Mas tinham a sensação de que as coisas estavam a arrastar-se e não se resolviam. Até que um dia decidiram tomar a opção mais radical: vender a casa, despedirem-se e rumar a Mação. Nos primeiros tempos tudo lhe parecia muito difícil, o que a levou "a deixar uma porta aberta no ateliê em Lisboa, caso voltasse a precisar de trabalhar como arquiteta". Mas rapidamente fechou essa porta. "Eu não quero ser a Ana Rita que veio de Lisboa, até porque hoje sou outra pessoa."

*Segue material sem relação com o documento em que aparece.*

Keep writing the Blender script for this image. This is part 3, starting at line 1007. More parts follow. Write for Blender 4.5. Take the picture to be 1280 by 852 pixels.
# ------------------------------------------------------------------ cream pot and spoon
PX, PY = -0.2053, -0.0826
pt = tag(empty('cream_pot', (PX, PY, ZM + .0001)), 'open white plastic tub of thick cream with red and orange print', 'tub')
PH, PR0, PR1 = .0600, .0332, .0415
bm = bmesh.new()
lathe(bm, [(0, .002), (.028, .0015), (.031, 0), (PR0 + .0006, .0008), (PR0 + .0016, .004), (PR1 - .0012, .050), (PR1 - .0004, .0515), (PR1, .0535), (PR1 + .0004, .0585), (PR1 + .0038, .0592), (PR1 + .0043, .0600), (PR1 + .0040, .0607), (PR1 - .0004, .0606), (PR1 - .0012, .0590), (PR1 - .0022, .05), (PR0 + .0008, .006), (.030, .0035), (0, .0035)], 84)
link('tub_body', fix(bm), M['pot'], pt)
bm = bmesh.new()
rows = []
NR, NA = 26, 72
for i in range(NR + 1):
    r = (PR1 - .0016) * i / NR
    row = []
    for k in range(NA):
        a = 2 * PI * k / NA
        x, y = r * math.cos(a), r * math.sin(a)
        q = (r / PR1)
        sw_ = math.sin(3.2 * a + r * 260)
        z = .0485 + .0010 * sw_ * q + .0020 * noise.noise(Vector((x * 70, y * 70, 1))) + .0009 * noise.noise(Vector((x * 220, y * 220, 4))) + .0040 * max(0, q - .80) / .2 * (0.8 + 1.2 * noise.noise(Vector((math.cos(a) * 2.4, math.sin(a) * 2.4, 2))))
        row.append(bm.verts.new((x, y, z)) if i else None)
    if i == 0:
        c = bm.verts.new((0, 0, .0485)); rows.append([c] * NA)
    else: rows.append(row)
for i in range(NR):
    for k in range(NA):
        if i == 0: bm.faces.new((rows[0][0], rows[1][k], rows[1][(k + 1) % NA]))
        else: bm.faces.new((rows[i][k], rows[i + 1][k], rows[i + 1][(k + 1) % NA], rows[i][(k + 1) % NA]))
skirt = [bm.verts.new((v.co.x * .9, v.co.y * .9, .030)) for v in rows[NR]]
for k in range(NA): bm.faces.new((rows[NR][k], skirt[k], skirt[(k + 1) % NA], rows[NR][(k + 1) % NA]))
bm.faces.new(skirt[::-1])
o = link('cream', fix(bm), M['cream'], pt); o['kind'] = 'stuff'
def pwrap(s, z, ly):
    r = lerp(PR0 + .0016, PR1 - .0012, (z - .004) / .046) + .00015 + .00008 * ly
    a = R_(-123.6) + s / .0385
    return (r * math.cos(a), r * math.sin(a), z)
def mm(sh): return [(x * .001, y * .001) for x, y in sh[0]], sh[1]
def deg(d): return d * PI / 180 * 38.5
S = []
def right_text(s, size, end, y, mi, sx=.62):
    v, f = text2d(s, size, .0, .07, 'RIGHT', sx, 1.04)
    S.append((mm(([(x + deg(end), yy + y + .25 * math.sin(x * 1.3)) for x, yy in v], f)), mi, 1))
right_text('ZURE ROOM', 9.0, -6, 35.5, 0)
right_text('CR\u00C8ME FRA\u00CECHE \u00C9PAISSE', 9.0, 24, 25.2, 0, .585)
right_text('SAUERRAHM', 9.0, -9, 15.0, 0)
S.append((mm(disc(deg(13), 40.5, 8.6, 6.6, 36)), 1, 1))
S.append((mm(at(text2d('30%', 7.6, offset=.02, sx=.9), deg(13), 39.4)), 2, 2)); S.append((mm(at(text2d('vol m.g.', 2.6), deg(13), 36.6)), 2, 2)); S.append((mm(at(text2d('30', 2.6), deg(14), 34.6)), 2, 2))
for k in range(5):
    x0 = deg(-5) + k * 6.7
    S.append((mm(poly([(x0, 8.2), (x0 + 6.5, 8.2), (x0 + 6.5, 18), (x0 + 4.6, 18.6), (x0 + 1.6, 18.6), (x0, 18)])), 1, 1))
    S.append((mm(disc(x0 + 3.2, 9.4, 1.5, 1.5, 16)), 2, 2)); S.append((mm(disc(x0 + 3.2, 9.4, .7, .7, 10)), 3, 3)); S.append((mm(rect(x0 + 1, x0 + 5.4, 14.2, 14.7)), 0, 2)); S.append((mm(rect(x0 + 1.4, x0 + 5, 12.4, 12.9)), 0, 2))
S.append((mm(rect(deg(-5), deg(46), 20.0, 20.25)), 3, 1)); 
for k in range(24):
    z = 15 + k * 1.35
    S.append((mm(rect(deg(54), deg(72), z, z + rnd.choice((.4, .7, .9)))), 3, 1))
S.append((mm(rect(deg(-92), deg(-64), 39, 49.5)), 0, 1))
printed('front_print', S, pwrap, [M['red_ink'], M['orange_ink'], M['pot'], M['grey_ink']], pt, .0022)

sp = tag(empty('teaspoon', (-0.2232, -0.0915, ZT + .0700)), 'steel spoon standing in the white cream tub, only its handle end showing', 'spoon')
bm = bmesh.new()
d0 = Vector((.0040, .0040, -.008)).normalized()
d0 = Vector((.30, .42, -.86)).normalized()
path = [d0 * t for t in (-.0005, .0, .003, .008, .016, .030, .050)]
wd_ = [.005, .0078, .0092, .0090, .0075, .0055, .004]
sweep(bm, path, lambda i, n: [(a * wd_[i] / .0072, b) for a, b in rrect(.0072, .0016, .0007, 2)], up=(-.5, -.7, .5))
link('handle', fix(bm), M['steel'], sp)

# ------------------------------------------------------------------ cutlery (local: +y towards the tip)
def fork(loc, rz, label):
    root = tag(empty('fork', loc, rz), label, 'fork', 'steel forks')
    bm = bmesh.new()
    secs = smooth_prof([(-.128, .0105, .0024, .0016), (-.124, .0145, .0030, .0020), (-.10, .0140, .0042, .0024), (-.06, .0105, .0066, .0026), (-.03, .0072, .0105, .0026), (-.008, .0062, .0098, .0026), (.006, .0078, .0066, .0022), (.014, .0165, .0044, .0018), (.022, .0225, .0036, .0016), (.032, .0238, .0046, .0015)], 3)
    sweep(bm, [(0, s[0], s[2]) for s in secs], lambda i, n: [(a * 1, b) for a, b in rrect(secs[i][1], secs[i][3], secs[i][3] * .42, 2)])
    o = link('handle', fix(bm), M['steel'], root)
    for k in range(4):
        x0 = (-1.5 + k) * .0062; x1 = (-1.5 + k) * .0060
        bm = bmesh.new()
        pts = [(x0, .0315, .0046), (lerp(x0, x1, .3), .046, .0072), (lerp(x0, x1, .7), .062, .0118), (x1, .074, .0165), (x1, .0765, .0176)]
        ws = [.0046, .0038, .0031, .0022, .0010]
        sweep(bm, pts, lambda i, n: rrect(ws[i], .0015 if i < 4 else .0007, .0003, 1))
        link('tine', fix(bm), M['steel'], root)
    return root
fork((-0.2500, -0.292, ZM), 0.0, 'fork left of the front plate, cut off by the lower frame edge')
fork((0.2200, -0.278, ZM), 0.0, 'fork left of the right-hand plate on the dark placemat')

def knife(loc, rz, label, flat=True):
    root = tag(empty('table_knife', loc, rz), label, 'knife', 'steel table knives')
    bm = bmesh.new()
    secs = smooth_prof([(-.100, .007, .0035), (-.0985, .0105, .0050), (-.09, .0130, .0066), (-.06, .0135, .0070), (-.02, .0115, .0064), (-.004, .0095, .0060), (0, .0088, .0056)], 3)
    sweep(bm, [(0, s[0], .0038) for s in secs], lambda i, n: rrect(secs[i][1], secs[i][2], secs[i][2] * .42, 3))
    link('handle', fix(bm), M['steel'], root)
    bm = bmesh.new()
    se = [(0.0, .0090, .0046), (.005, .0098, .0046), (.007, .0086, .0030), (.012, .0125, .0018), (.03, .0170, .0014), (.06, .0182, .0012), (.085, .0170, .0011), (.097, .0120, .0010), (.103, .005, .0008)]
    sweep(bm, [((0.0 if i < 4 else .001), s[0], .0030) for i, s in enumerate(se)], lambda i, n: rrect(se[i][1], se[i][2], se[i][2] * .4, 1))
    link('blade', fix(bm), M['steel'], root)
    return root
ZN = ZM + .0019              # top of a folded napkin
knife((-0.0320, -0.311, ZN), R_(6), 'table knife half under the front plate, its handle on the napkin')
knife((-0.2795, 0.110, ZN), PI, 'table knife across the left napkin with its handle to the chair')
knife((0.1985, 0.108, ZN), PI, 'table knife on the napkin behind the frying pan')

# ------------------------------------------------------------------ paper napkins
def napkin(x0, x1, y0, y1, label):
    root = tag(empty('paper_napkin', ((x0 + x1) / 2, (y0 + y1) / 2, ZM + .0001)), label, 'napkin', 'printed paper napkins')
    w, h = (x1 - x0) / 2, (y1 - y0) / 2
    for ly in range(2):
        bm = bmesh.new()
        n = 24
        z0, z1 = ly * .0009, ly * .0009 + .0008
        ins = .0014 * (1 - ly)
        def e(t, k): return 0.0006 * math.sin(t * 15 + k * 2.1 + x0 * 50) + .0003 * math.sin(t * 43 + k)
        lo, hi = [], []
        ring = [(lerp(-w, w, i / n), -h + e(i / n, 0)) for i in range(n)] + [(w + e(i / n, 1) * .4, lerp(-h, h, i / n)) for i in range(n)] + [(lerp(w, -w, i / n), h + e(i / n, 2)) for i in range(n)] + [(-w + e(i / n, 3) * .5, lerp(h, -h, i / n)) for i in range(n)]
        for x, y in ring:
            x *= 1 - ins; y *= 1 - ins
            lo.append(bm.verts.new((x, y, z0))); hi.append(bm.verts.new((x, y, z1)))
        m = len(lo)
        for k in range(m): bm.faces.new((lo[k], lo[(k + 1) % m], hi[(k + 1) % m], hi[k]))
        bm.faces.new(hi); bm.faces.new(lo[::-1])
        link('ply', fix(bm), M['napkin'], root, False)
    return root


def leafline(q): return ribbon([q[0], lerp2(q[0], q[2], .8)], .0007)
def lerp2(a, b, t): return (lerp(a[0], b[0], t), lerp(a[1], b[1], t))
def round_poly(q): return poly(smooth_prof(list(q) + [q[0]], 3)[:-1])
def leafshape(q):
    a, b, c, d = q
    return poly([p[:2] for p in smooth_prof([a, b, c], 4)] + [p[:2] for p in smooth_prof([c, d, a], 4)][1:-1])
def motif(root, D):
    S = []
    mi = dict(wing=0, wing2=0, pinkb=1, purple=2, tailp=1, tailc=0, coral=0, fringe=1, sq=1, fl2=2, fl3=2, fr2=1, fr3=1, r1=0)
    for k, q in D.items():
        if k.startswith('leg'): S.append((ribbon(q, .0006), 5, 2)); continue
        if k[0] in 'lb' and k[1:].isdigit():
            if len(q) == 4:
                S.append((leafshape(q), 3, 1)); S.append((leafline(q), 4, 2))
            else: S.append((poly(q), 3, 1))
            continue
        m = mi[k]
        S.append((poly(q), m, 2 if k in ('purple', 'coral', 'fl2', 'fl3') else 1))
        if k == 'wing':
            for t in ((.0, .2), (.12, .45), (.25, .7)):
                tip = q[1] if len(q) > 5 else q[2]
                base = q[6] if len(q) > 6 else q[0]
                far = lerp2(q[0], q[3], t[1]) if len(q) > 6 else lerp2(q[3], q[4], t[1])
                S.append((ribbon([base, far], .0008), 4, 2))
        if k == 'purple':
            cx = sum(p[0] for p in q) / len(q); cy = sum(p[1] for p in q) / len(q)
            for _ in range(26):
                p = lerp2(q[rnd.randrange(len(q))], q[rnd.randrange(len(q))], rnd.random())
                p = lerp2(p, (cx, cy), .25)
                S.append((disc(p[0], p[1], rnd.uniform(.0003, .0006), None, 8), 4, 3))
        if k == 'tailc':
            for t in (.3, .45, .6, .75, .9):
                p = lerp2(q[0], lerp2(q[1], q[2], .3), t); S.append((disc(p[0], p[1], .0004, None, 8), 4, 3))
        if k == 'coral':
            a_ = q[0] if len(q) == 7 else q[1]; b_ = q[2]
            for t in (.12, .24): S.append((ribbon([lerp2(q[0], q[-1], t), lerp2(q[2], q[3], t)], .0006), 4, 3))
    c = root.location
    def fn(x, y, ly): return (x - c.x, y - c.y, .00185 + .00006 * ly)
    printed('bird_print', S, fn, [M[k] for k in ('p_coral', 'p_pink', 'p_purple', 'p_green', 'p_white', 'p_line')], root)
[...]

Acredita que se deu nela um ajuste psicológico, fruto da impressão que esta natureza forte lhe deixou, mas também do convívio com pessoas autênticas e genuínas, habituadas a trabalhar neste meio rural, como aconteceu aquando da primeira colheita de mel: "A cresta do ano passado contou com a ajuda de imensa gente, impressionou-me a união que estas pessoas mostraram com o nosso projeto."

Depois de um ano sem voltar ao estirador, o trabalho de apicultora começa a contagiar o seu antigo ofício, começando a ter outra visão: "Estou a descobrir uma nova arquitetura com este mindeset e é maravilhosa a forma de organização de uma colmeia, também vemos a nossa vida de forma diferente." Mais importante é a calma que agora sente e a comunhão com esta forma de estar na vida. Se "o primeiro contacto com as abelhas foi de terror, agora é uma paixão".

Mação

É um concelho do distrito de Santarém, já na província da Beira Baixa e na sub-região do Médio Tejo, que se destaca pelo facto de produzir cerca de 70% do presunto nacional. A vila de Mação tem menos de 2 mil habitantes.